I'm home alone watching The Hills seasons, eating pickles and drinking straight rye. I just googled "how to make friends". Probably not the most pro-active solution. Help.
Ah I wish I was there to nurse you then clean up your piss-filled water bottles
for some reason the bedside piss missed the water bottle today
its like playing clue every morning after we party. she did him in the kitchen with..oh god.
We hadn't had sex in so long that I started queefing and then I couldn't stop giggling... I think he's mad.
he said I could live with him because I'm cheaper than a dog and don't need a pet deposit. That and I don't piss on the carpet...

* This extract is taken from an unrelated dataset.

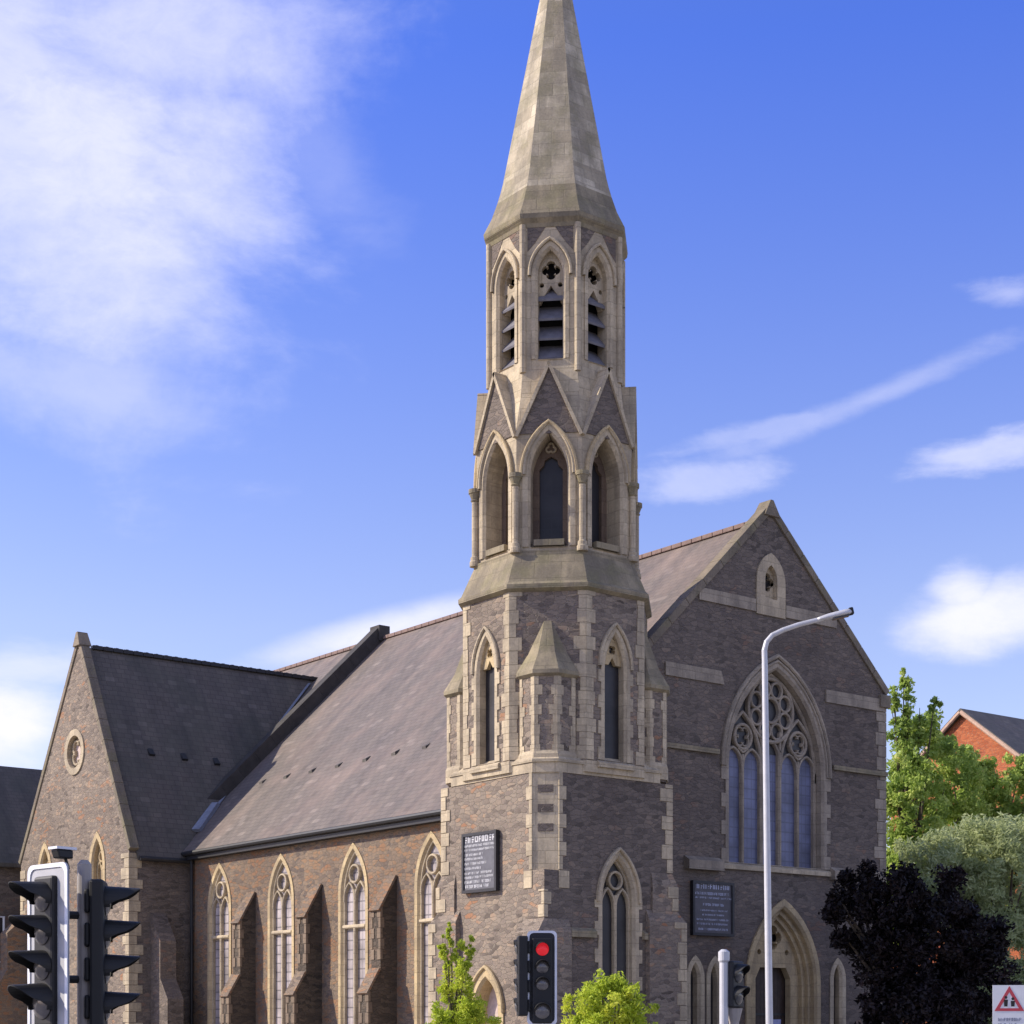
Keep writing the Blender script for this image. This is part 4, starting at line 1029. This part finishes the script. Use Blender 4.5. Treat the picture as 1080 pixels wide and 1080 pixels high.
# ------------------------------------------------------------------ neighbouring houses
# orange brick gable on the right
BR = rubble('orange brick', [(0, (.34, .085, .035)), (.4, (.44, .125, .05)), (.7, (.50, .16, .065)), (1, (.28, .07, .04))], (.36, .20, .13), 4.6, 13, .2)
def gable_house(name, label, apex_px, d, half, pitch, depth, ang_face, wallm, roofm, barge, zbase_win=True):
    ap = at(apex_px[0], apex_px[1], d); N = dir_at(apex_px[0], ang_face); U = Vector((-N.y, N.x, 0)); fr = Fr(Vector((ap.x, ap.y, 0)), U, (0, 0, 1), N)
    o = thing(name, label, 'house', (ap.x, ap.y, 0)); H = ap.z; ez = H - half * pitch
    win = [(-.55, .55, ez - 2.2, ez - .7)] + [(s * 2.1 - .55, s * 2.1 + .55, ez - 5.2, ez - 3.5) for s in (-1, 1)]
    mb = MB(); hs = [[(a, c_), (b, c_), (b, e), (a, e)] for a, b, c_, e in win]
    sheet(mb, fr, [(-half, 0), (half, 0), (half, ez), (0, H - .05), (-half, ez)], hs)
    for s in (-1, 1): mb.quad(fr.p(s * half, 0, 0), fr.p(s * half, 0, -depth), fr.p(s * half, ez, -depth), fr.p(s * half, ez, 0))
    mb.poly([fr.p(-half, 0, -depth), fr.p(half, 0, -depth), fr.p(half, ez, -depth), fr.p(0, H - .05, -depth), fr.p(-half, ez, -depth)])
    mb.build('wall', wallm, o)
    mb = MB()
    for s in (-1, 1):
        e = half + .35; a = [(0, H), (s * e, H - e * pitch)]
        mb.hexa([fr.p(*a[0], .25), fr.p(*a[1], .25), fr.p(*a[1], -depth - .25), fr.p(*a[0], -depth - .25)], [fr.p(a[0][0], a[0][1] + .2, .25), fr.p(a[1][0], a[1][1] + .2, .25), fr.p(a[1][0], a[1][1] + .2, -depth - .25), fr.p(a[0][0], a[0][1] + .2, -depth - .25)])
    rf = mb.build('roof', roofm, o)
    mb = MB()
    for s in (-1, 1):
        e = half + .35; bar(mb, fr, [(s * .02, H + .02), (s * e, H - e * pitch + .02)], .2, .252, .30)
    mb.build('barge_board', barge, o)
    for (a, b, c_, e) in win:
        mb = MB(); strip(mb, fr, [(a, c_), (b, c_), (b, e), (a, e)], -.12, 0, True); bar(mb, fr, [(a, (c_ + e) / 2), (b, (c_ + e) / 2)], .06, -.12, -.07); bar(mb, fr, [((a + b) / 2, c_), ((a + b) / 2, e)], .06, -.12, -.07)
        bar(mb, fr, [(a, c_), (b, c_), (b, e), (a, e)], .1, -.12, -.06, True)
        w = mb.build('window', M['white'], o); mb = MB(); sheet(mb, fr, [(a, c_), (b, c_), (b, e), (a, e)], (), -.11); mb.build('pane', M['glass_dark'], w)
    return o
gable_house('brick_house', 'orange brick gabled house with dark slate roof behind the trees', (1016, 752), 82, 4.4, .76, 14, -38, BR, M['slate_dark'], plain('tan bargeboard', (.45, .30, .22), .7))
# dark slate roofed block past the transept on the left
p = at(-30, 1078, 78); N = Vector((0, -1, 0)); U = Vector((1, 0, 0))
o = thing('slate_house', 'dark building with plain slate roof beyond the transept at left', 'house', (p.x, p.y, 0)); xr_, yr_ = at(35, 811, 74).x, at(35, 811, 74).y; zr_ = at(20, 811, 74).z
mb = MB(); x0, x1, y0, y1 = xr_ - 9, xr_ + 3, yr_ - 4.0, yr_ + 4.0; ez = zr_ - 4.2
mb.box(x0, x1, y0, y1, 0, ez); mb.hexa([(x0, y0, ez), (x0, y1, ez), (x1, y1, ez), (x1, y0, ez)], [(x0, yr_ - .1, zr_ - .12), (x0, yr_ + .1, zr_ - .12), (x1, yr_ + .1, zr_ - .12), (x1, yr_ - .1, zr_ - .12)]); mb.build('wall', M['facade'], o)
mb = MB(); tslab(mb, y0 - .3, ez - .3, yr_, zr_, x0 - .2, x1 + .2); tslab(mb, y1 + .3, ez - .3, yr_ + .003, zr_, x0 - .2, x1 + .2); mb.build('roof', M['slate_dark'], o)
for k in range(3):
    u = x0 + 1.6 + k * 3.4; mb = MB(); f_ = frF(y0); bar(mb, f_, [(u, 4.6), (u + 1.1, 4.6), (u + 1.1, 6.4), (u, 6.4)], .12, 0, .05, True); w = mb.build('window', M['white'], o); mb = MB(); fbox(mb, f_, u + .05, u + 1.05, 4.65, 6.35, -.01, .02); mb.build('pane', M['glass_dark'], w)

# ------------------------------------------------------------------ trees and bushes
BARK = plain('bark', (.09, .07, .05), .9, var=.4, scale=8)
def foliage(name, parent, mat, clumps, per, size, rnd, up=.35, aspect=.5):
    v = []; f = []; sh = []
    for (cx, cy, cz, rx, rz) in clumps:
        base = rnd.random()
        n_ = int(per * rnd.uniform(.6, 1.3) * (.35 if rx < size * 1.2 else 1))
        for _ in range(n_):
            a = rnd.uniform(0, 2 * math.pi); q = rnd.uniform(-1, 1); r = rnd.random() ** .45; s = math.sqrt(1 - q * q)
            p = Vector((cx + rx * r * s * math.cos(a), cy + rx * r * s * math.sin(a), cz + rz * r * q))
            n = Vector((rnd.gauss(0, 1), rnd.gauss(0, 1), rnd.gauss(0, 1) + up)).normalized()
            t = n.cross(Vector((rnd.gauss(0, 1), rnd.gauss(0, 1), rnd.gauss(0, 1)))).normalized(); b = n.cross(t); L = size * rnd.uniform(.6, 1.35); w = L * aspect
            i = len(v); v += [p - t * L * .5, p + b * w * .5 - t * L * .05, p + t * L * .5 + n * L * .12, p - b * w * .5 - t * L * .05]; f.append((i, i + 1, i + 2, i + 3)); sh.append(min(1, max(0, base * .55 + rnd.random() * .45)))
    me = bpy.data.meshes.new(name); me.from_pydata([tuple(q) for q in v], [], f)
    at_ = me.attributes.new('shade', 'FLOAT', 'FACE'); at_.data.foreach_set('value', sh); me.materials.append(mat)
    o = bpy.data.objects.new(name, me); C.objects.link(o)
    o.parent = parent; o.matrix_parent_inverse = world_of(parent).inverted(); return o
def limbs(parent, base, tips, r0, rnd, forks=.45, top=None):
    mb = MB(); hub = base.lerp(top, forks)
    tube(mb, [base - Vector((0, 0, .1)), base.lerp(hub, .5) + Vector((rnd.uniform(-.1, .1), rnd.uniform(-.1, .1), 0)), hub], [r0, r0 * .8, r0 * .6], 10)
    for t in tips:
        m = hub.lerp(t, .5) + Vector((rnd.uniform(-.3, .3), rnd.uniform(-.3, .3), rnd.uniform(0, .4))) * (r0 * 3)
        tube(mb, [hub - Vector((0, 0, r0)), m, t], [r0 * .45, r0 * .25, r0 * .06], 7)
    return mb.build('trunk', BARK, parent)
def tree(name, label, cat, foot, lobes, mat, nclump, per, size, cr, r0, seed, aspect=.5, group=None, up=.35):
    """lobes: (u, v, distance, half width px, half height px) on the photograph, turned into ellipsoids of real depth"""
    rnd = random.Random(seed); o = thing(name, label, cat, (foot.x, foot.y, 0), group); cl = []; E_ = []
    for (u, v, d, wu, hv) in lobes:
        c = at(u, v, d); E_.append((c, wu / PX_F * d, hv / PX_F * d))
    tot = sum(a * a * b for _, a, b in E_)
    for c, a, b in E_:
        k = max(9 if a < .5 else 4, int(nclump * a * a * b / tot + .5))
        for _ in range(k):
            q = Vector((rnd.gauss(0, 1), rnd.gauss(0, 1), rnd.gauss(0, 1))).normalized() * (rnd.uniform(.25, 1) ** .4)
            s = min(cr, a * .8) * rnd.uniform(.55, 1.25); z = c.z + q.z * (b - s * .4)
            if z < .3: z = .3 + rnd.random() * .4
            if rnd.random() < .16:                              # stray sprigs break the outline
                w_ = rnd.uniform(1.0, 1.16); cl.append((c.x + q.x * a * w_, c.y + q.y * a * w_, max(.3, c.z + q.z * b * w_), s * .42, s * rnd.uniform(.4, .8)))
            cl.append((c.x + q.x * max(a - s * .5, .05), c.y + q.y * max(a - s * .5, .05), z, s, s * rnd.uniform(.7, 1.2)))
    top = max(E_, key=lambda e: e[0].z + e[2]); tips = [Vector(q[:3]) for q in rnd.sample(cl, min(16, len(cl)))]
    for c, a, b in E_:                                          # a leading twig up through each slender shoot
        if a < .5: tips.append(Vector((c.x, c.y, c.z + b * .9)))
    limbs(o, Vector((foot.x, foot.y, 0)), tips, r0, rnd, .4, Vector((top[0].x, top[0].y, top[0].z)))
    foliage('crown', o, mat, cl, per, size, rnd, up, aspect); return o
G1 = leaf('bright leaf', [(0, (.15, .22, .06)), (.4, (.34, .46, .10)), (.7, (.54, .63, .16)), (.88, (.72, .74, .30)), (1, (.74, .46, .13))], .5)
G2 = leaf('yellow green leaf', [(0, (.24, .32, .04)), (.45, (.48, .58, .06)), (.8, (.68, .70, .10)), (1, (.78, .70, .16))], .5)
G3 = leaf('grey willow leaf', [(0, (.22, .26, .13)), (.5, (.44, .50, .25)), (1, (.66, .70, .40))], .5)
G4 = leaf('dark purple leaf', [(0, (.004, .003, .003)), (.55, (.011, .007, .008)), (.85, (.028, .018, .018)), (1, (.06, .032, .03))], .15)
def ft(u, d): p = at(u, 1078, d); p.z = 0; return p
tree('broadleaf_tree', 'tall bright green tree with upright shoots right of the gable front', 'tree', ft(962, 70),
     [(958, 735, 70, 6, 26), (953, 716, 70, 3.5, 12), (986, 752, 70, 6, 20), (942, 740, 70, 5, 16), (970, 770, 70, 8, 26), (958, 860, 70, 42, 80), (975, 800, 71, 38, 48), (948, 790, 70, 16, 42), (956, 752, 70, 9, 34), (986, 770, 71, 10, 32), (944, 752, 70, 6, 14), (1010, 830, 72, 30, 40), (960, 940, 70, 50, 70)], G1, 480, 75, .20, .36, .22, 3)
tree('broadleaf_tree', 'green tree crowding up below the orange brick gable', 'tree', ft(1052, 74),
     [(1055, 850, 74, 36, 42), (1030, 838, 74, 26, 30), (1072, 832, 74, 24, 40), (1010, 880, 73, 34, 34), (1030, 862, 73, 30, 26), (1012, 815, 73, 16, 16), (1048, 828, 73, 18, 16), (985, 850, 72, 20, 40), (1050, 930, 74, 60, 70), (1012, 850, 74, 22, 34), (1040, 812, 74, 12, 14), (1062, 815, 74, 14, 14), (1000, 800, 73, 12, 20), (1020, 800, 73.5, 10, 12), (1080, 815, 74, 12, 20)], G1, 480, 75, .20, .36, .22, 5)
tree('willow_tree', 'grey green willow spreading over the dark tree at right', 'tree', ft(1032, 60),
     [(1010, 930, 60, 58, 60), (1060, 940, 59, 50, 75), (1035, 890, 60, 45, 35), (1050, 1010, 59, 60, 60), (1085, 900, 60, 40, 50), (968, 900, 61, 22, 22), (990, 880, 61, 16, 18), (1065, 1060, 58, 60, 40)], G3, 520, 105, .22, .42, .25, 11, .28)
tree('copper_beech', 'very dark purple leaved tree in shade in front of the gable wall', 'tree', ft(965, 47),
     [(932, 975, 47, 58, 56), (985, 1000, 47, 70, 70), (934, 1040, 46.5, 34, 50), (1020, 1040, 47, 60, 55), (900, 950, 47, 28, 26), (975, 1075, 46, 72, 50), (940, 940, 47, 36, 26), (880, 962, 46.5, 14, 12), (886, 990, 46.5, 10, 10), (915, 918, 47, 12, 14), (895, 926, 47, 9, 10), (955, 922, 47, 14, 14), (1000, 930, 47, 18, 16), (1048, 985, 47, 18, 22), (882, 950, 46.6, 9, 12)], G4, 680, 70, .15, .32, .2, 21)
tree('garden_shrub', 'narrow yellow green shrub at the foot of the sunlit tower wall', 'shrub', ft(482, 36),
     [(484, 1046, 36, 22, 36), (486, 1008, 36, 6, 26), (470, 1016, 36, 5, 26), (494, 1022, 36, 6, 30), (478, 1000, 36, 4, 18), (466, 998, 36, 3, 14), (497, 1000, 36, 3, 16), (474, 985, 36, 2.5, 12), (484, 1070, 36, 32, 24), (510, 1078, 36, 20, 8), (478, 1098, 36, 44, 30)], G2, 240, 85, .085, .14, .05, 31, .4, 'yellow green shrubs before the tower')
tree('garden_shrub', 'broad yellow green shrub below the shaded tower window', 'shrub', ft(640, 30),
     [(638, 1058, 30, 40, 26), (612, 1064, 30, 26, 22), (650, 1044, 30, 13, 20), (632, 1042, 30, 12, 18), (672, 1070, 30, 24, 20), (640, 1100, 30, 62, 36), (660, 1052, 30, 14, 18)], G2, 230, 75, .085, .13, .05, 41, .4, 'yellow green shrubs before the tower')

But it's a terrible idea. One erection and it's gonna go wrong
Does making ice cubes at 4 in the morning count as being productive?
So im guessing you dont remember the walk home, where you layed down in the alley and began to sing "threes company too" and when i told you to get up you had the nerve to tell me i was to drunk.
You broke the end off a wine bottle, ran outside and screamed "FOR NARNIA!!"
There is a hatefuck that has the destruction level of an atom bomb raging through my viens just aching to vaporize her.
We don't know where he is but he left his pants and what appears to be a tooth here so he's gotta come back sometime
You used a fucking bud light like as lube last night. I'd get a UTI test like stat.
There I was, puking into the toilet, and he was rubbing my feet, buck naked. I feel like a drunk Disney princess.
My hookup from last weekend apparently got arrested today... his roommate just tagged me on facebook asking for bail money.
Last night I made out with two lesbians while dancing with another girl. I'm pretty sure it wasn't even real life.